Однако отношения будущего диктатора с армией не всегда были безоблачными. Как уже говорилось, ему пришлось оправдываться перед солдатами, возмущенными Дарданским миром, прибегая к измышлениям по поводу якобы возможного союза между Митридатом и Фимбрией. Примечательно также, что Сулла, если верить Плутарху, собираясь перевезти воинов в Италию, боялся, как бы, достигнув ее берегов, его воины не разошлись по домам[1306] — для этого и понадобилась клятва[1307], о которой только что шла речь. Но важно, что в обоих случаях все обошлось для полководца благополучно — даже если инициатива присяги исходила от воинов лишь отчасти (Сулла мог их подтолкнуть к этому умело выстроенной речью, как и в случае с походом на Рим), это мало что меняет.

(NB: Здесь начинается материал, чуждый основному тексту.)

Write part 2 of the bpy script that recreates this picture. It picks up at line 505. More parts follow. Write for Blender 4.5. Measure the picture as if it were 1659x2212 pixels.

Примечательно поведение солдат Помпея Страбона: после его смерти они не разбрелись и не предложили свои услуги на выгодных условиях неприятелю, но пожелали, чтобы ими командовал более достойный полководец Метелл Пий, нежели консул Октавий, не пользовавшийся их уважением, и перешли на сторону врага лишь после того, как им отказали. Несомненно, само такое требование резко противоречило римской традиции и свидетельствовало о серьезных переменах в психологии воинов, но также и о том, что они руководствовались не только сугубо материальными соображениями — налицо проявление корпоративного сознания и, если угодно, самоуважения.